A plunge in non-borrowed reserves (total reserves minus borrowed reserves) since January 2008 has attracted a lot of attention in the financial community to argue if it signaled distress in the US banking system.

One would need to understand the flow of money to assess the underlying essence of transaction. The money was lent to banks, and for each dollar lent through the TAF the Fed was careful to liquidate a dollar of its holdings of Treasury bills and bonds to keep its overall balance sheet unchanged. The money borrowed by banks under TAF by Fed was classified as borrowed funds, the figure of which was subtracted from total reserves.

Essentially, it amounted to indirect lending by banks to each other through Fed. To understand clearly, please see the diagram below. Bank 2 borrows from Fed under TAF against collaterals.
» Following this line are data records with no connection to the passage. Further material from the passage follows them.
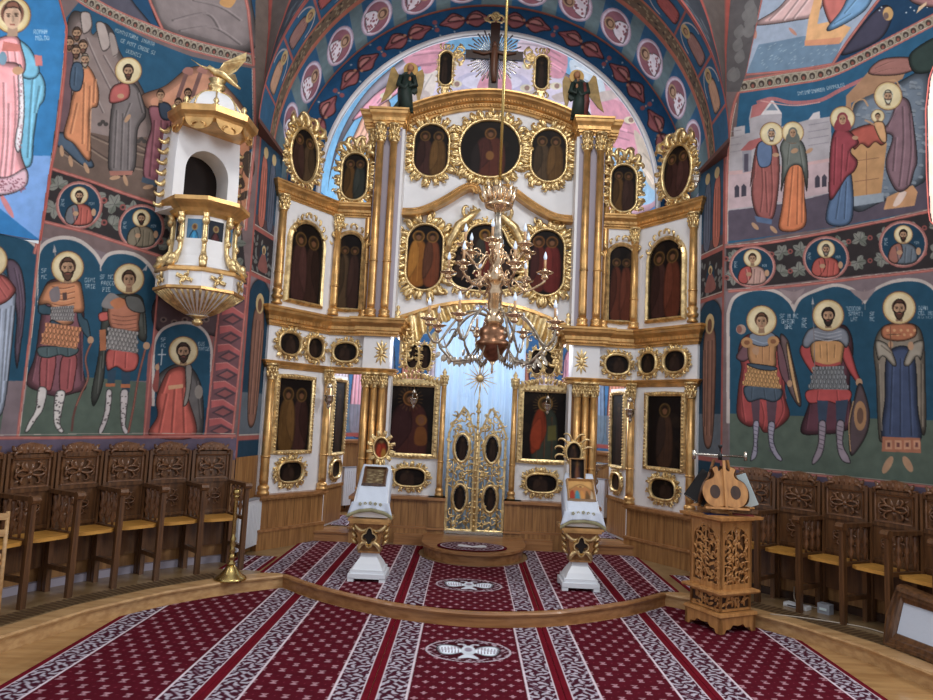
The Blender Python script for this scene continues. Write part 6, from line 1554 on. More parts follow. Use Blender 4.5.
    # three icons hanging from the lamps line: votive lamps
    def lamp(x, y, z, label, L=.5, k=1.):
        t = thing('votive_lamp', label, 'hanging lamp', (x, y, z), 'hanging votive lamps')
        m = MB(lambda a, b, c: (x+a*k, y+b*k, z+c*k)); m.lathe([(.006, 0), (.02, .02), (.03, .04), (.02, .06), (.045, .085), (.06, .12), (.055, .16), (.07, .17), (.065, .18)], 14); m.build('bowl', SILVER, t)
        m = MB(lambda a, b, c: (x+a*k, y+b*k, z+c*k)); m.lathe([(.03, .27), (.045, .28), (.02, .32), (.006, .34)], 12); m.build('canopy', SILVER, t)
        m = MB(lambda a, b, c: (x+a*k, y+b*k, z+c*k))
        for q in range(3): a = 2*PI*q/3; m.tube([(.065*math.cos(a), .065*math.sin(a), .17), (.035*math.cos(a), .035*math.sin(a), .28)], .004, 4)
        m.build('chain', SILVER, t)
        m = MB(); m.tube([(x, y, z+.33*k), (x, y, z+.33*k+L)], .004, 4); m.build('cord', BRASSY, t)
    lamp(-.86, 9.1, 1.86, 'silver votive lamp hanging in front of the large icon of the Mother and Child', .3, .75); lamp(.9, 9.1, 1.86, 'silver votive lamp hanging in front of the large icon of the Saviour', .3, .75)
    lamp(-1.93, 8.86, 1.8, 'silver votive lamp hanging by the left side door column', .4); lamp(1.93, 8.86, 1.8, 'silver votive lamp hanging by the right side door column', .4)
    lamp(-2.3, 8.2, 4.72, 'silver votive lamp in front of the flame-framed oval at the left end of the screen', .25, .7) if 0 else None
    lamp(2.45, 8.0, 4.62, 'silver votive lamp in front of the flame-framed oval at the right end of the screen', .3, .8)
# ------------------------------------------------------------------ furniture
def turn(o, loc, rz): o.location = loc; o.rotation_euler = (0, 0, rz)
def relief(mb, x0, x1, z0, z1, y, seed, n=26, r=.011):
    """carved foliage in a panel; mb local (x, depth outward, z)"""
    rr = random.Random(seed); cx, cz = (x0+x1)/2, (z0+z1)/2; w, h = (x1-x0)/2, (z1-z0)/2
    for s in (-1, 1):
        for t in (-1, 1):
            curl(mb, cx+s*w*.08, cz+t*h*.1, PI/2*(1-s)*1+t*s*.5, w*1.5, r*1.2, -s*t, y, 4.2, n=5)
            curl(mb, cx+s*w*.3, cz+t*h*.2, PI/2-s*1.2 if t > 0 else -PI/2+s*1.2, w*.9, r, s*t, y, 4.5, n=5)
            leaf(mb, cx+s*w*.55, cz+t*h*.55, (0 if s > 0 else PI)+t*s*.6, w*.4, r*1.6, y)
            leaf(mb, cx+s*w*.1, cz+t*h*.15, t*PI/2-s*.3, h*.75, r*1.6, y)
    mb.ell((cx, y, cz), (r*2.2, r*1.6, r*2.2), 8, 5)
def make_stall():
    t = thing('choir_stall', 'stall', 'choir stall', (0, 0, 0), None)
    T = lambda u, d, z: (u, -d, z)
    m = MB(T); m.box(-.205, .205, 0, .025, .2, 1.18)
    for x in (-.215, .19): m.box(x, x+.025, 0, .05, 0, 1.19)
    m.box(-.2, .2, 0, .045, 1.15, 1.19); m.box(-.2, .2, 0, .04, .86, .90); m.box(-.2, .2, 0, .04, .54, .57); b = m.build('backrest', WALNUT, t)
    m = MB(T); moulding(m, c_rect(-.155, .155, .915, 1.13), [(0, .02), (.005, .04), (.015, .045), (.02, .025)]); relief(m, -.15, .15, .92, 1.125, .035, 3); m.build('carved_panel', WALNUTC, b)
    m = MB(T); relief(m, -.13, .13, .6, .82, .03, 5, r=.008); m.build('carved_panel', WALNUTC, b)
    m = MB(T)
    P = [(-.2, 1.18), (-.19, 1.205), (-.15, 1.2), (-.13, 1.235), (-.08, 1.265), (0, 1.28), (.08, 1.265), (.13, 1.235), (.15, 1.2), (.19, 1.205), (.2, 1.18)]
    m.prism(P, .0, .045)
    for k in range(-3, 4): leaf(m, .045*k, 1.195, PI/2-.18*k, .07, .018, .05)
    for s in (-1, 1): curl(m, s*.1, 1.2, PI/2-s*1.2, .12, .016, -s, .045, 4)
    m.build('crest', WALNUTC, t)
    m = MB(T); F = [(-.2, .03), (.2, .03), (.176, .36), (.12, .40), (-.12, .40), (-.176, .36)]
    n = len(F); m.add([(x, d, .485-.0*d+(d*.03)) for x, d in F]+[(x, d, .515+d*.03) for x, d in F], [tuple(range(n)), tuple(range(n, 2*n))[::-1]]+[(i, (i+1) % n, n+(i+1) % n, n+i) for i in range(n)]); m.build('seat', SEATM, t)
    def divider(x):
        m = MB(T); m.box(x-.032, x+.032, .02, .44, .84, .875); m.lathe([(.02, -.0)], 8) if 0 else None
        V = []; 
        for k in range(8): a = 2*PI*k/8; V.append((.44+.035*math.cos(a), .85+.035*math.sin(a)))
        m.add([(x-.036, p, q) for p, q in V]+[(x+.036, p, q) for p, q in V], [tuple(range(8)), tuple(range(8, 16))[::-1]]+[(i, (i+1) % 8, 8+(i+1) % 8, 8+i) for i in range(8)])
        ar = m.build('armrest', WALNUT, t)
        m = MB(T)
        for q in range(3):
            d = .1+.1*q; m.lathe([(.012, 0), (.012, .04), (.026, .08), (.012, .13), (.03, .17), (.012, .22), (.024, .27), (.012, .3)], 8, (x, d), z0=.54)
        m.build('spindles', WALNUTC, ar)
        m = MB(T); m.box(x-.02, x+.02, .04, .42, .5, .535); m.build('seat_rail', WALNUT, t); m = MB(T); m.box(x-.02, x+.02, .04, .42, .2, .24); m.build('stretcher', WALNUT, t)
        m = MB(T); m.add([(x+a, .385+b, .0) for a in (-.024, .024) for b in (0, .045)]+[(x+a, .40+b, .86) for a in (-.022, .022) for b in (0, .045)], [(0, 1, 3, 2), (4, 6, 7, 5), (0, 4, 5, 1), (2, 3, 7, 6), (0, 2, 6, 4), (1, 5, 7, 3)]); m.build('leg', WALNUT, t)
        m = MB(T); m.box(x-.022, x+.022, .06, .11, 0, .5); m.build('leg', WALNUT, t)
    divider(-.2275)
    return t, divider
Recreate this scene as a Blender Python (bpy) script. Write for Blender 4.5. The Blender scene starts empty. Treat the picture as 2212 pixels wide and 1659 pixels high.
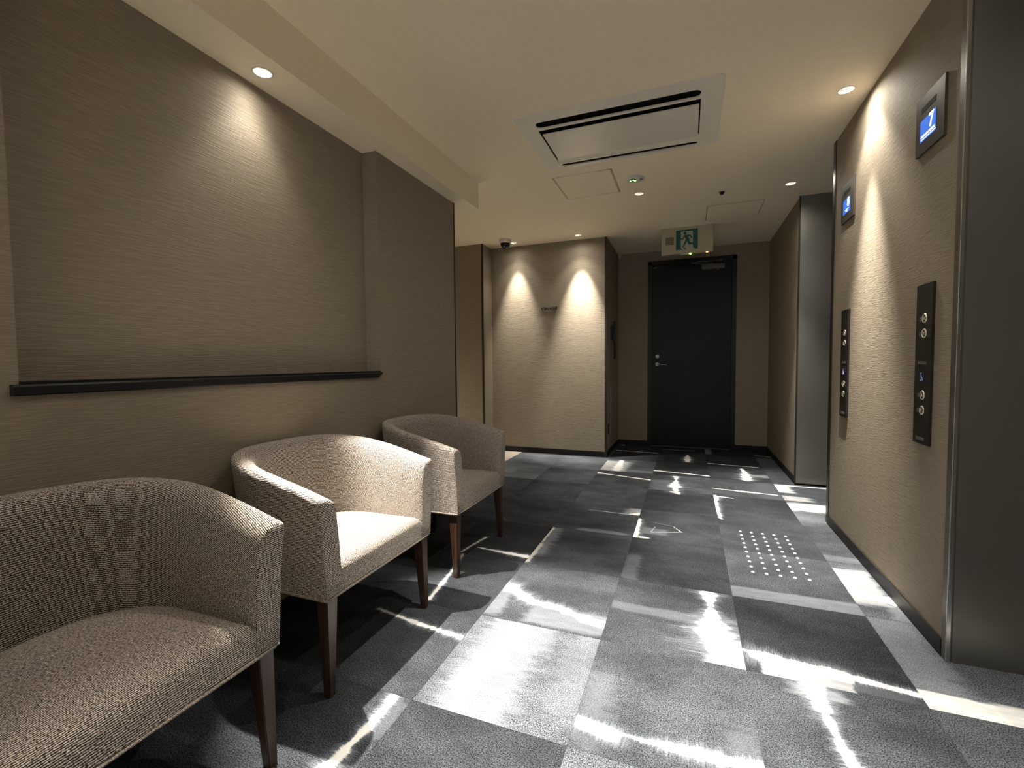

Fed sells an equal amount of Treasury bills to Bank 1 to raise an equal amount. As a result, the amount received from Bank 1 is being used to lend to Bank 2. The TAF didn’t add to the money supply in the economy as Fed liquidates its holdings of Treasury bills for amount of dollar lent through the TAF. The figure of negative non-borrowed reserves in Fed’s balance sheet is represented by issuance of treasuries and bonds to banks.